── EXCERPTED RECORDS ──

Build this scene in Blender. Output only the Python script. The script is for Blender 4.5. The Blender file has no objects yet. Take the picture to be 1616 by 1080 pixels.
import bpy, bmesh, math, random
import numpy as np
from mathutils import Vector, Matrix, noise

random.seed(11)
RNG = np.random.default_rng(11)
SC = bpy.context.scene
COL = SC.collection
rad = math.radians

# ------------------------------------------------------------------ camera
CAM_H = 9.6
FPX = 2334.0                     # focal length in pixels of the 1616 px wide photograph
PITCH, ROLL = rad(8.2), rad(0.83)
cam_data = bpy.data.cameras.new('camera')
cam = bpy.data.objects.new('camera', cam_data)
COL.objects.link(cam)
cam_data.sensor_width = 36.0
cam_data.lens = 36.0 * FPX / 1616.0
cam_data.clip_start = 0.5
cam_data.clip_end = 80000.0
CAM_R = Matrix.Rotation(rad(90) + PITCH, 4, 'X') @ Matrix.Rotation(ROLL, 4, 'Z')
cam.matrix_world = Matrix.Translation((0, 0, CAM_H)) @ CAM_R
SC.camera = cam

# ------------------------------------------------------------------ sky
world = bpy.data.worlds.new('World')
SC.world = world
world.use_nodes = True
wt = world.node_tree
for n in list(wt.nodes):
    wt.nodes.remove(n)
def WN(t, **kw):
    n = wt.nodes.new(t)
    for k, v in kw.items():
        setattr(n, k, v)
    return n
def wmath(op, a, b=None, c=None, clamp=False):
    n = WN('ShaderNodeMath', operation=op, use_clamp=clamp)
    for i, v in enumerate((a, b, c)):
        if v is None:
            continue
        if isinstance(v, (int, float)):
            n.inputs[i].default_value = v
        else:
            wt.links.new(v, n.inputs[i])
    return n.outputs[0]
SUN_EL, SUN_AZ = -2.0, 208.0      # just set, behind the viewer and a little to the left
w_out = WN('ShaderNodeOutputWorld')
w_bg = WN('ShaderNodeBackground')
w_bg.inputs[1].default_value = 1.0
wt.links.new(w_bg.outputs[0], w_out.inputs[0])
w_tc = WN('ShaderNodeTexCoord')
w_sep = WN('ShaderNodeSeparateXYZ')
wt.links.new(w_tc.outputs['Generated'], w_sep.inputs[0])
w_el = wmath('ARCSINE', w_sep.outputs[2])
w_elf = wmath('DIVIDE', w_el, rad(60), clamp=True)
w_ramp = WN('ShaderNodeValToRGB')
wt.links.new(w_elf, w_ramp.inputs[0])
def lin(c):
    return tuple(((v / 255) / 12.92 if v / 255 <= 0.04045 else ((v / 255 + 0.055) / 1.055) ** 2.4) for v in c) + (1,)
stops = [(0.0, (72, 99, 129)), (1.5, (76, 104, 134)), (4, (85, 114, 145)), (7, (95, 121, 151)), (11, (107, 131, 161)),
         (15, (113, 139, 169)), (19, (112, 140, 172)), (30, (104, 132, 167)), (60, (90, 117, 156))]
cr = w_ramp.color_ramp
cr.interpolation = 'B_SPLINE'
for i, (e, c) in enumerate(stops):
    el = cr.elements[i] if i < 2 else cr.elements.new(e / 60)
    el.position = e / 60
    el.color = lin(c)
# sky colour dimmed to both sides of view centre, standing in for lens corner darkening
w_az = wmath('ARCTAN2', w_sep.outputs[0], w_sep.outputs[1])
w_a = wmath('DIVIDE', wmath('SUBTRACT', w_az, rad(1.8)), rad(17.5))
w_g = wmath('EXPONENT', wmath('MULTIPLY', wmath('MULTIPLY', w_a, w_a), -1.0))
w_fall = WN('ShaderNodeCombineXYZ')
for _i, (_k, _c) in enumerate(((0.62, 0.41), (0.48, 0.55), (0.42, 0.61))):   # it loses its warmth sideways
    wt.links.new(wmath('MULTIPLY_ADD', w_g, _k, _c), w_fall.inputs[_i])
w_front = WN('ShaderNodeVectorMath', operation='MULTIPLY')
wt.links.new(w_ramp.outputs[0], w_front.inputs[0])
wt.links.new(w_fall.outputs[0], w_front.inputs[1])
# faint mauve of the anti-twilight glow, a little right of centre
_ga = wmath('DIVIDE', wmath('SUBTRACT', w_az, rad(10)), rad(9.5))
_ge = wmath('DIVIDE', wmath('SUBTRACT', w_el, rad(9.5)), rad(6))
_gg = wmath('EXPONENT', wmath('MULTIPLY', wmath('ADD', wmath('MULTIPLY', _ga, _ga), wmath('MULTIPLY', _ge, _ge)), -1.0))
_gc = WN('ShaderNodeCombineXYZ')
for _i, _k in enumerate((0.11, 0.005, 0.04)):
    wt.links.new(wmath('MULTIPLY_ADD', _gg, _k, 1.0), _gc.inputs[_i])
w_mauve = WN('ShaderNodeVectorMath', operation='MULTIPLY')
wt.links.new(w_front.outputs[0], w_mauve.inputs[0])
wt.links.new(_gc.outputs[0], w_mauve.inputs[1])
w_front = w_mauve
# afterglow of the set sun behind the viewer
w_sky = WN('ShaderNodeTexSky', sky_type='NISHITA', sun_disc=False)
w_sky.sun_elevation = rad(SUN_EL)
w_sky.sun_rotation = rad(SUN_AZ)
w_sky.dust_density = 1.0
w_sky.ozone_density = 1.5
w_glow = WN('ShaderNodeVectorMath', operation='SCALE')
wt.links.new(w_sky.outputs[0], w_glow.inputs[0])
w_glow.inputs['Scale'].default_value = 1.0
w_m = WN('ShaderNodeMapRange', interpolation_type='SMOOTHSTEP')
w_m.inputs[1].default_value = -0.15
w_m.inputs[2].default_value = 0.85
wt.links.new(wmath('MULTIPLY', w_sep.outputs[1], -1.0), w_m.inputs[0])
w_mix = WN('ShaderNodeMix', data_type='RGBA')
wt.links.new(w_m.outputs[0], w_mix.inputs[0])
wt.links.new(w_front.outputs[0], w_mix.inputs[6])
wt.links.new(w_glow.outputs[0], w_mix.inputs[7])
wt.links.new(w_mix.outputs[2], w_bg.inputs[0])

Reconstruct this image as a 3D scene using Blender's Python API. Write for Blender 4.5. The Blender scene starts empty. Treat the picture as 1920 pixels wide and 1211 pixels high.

───

* **GIVEN PROBLEM**:
Exact reproduction is required: output the lines from the start of the entries above through the line with "SC.camera = cam".

* **RESPONSE TO THIS TASK**:
Build this scene in Blender. Output only the Python script. The script is for Blender 4.5. The Blender file has no objects yet. Take the picture to be 1616 by 1080 pixels.
import bpy, bmesh, math, random
import numpy as np
from mathutils import Vector, Matrix, noise

random.seed(11)
RNG = np.random.default_rng(11)
SC = bpy.context.scene
COL = SC.collection
rad = math.radians

# ------------------------------------------------------------------ camera
CAM_H = 9.6
FPX = 2334.0                     # focal length in pixels of the 1616 px wide photograph
PITCH, ROLL = rad(8.2), rad(0.83)
cam_data = bpy.data.cameras.new('camera')
cam = bpy.data.objects.new('camera', cam_data)
COL.objects.link(cam)
cam_data.sensor_width = 36.0
cam_data.lens = 36.0 * FPX / 1616.0
cam_data.clip_start = 0.5
cam_data.clip_end = 80000.0
CAM_R = Matrix.Rotation(rad(90) + PITCH, 4, 'X') @ Matrix.Rotation(ROLL, 4, 'Z')
cam.matrix_world = Matrix.Translation((0, 0, CAM_H)) @ CAM_R
SC.camera = cam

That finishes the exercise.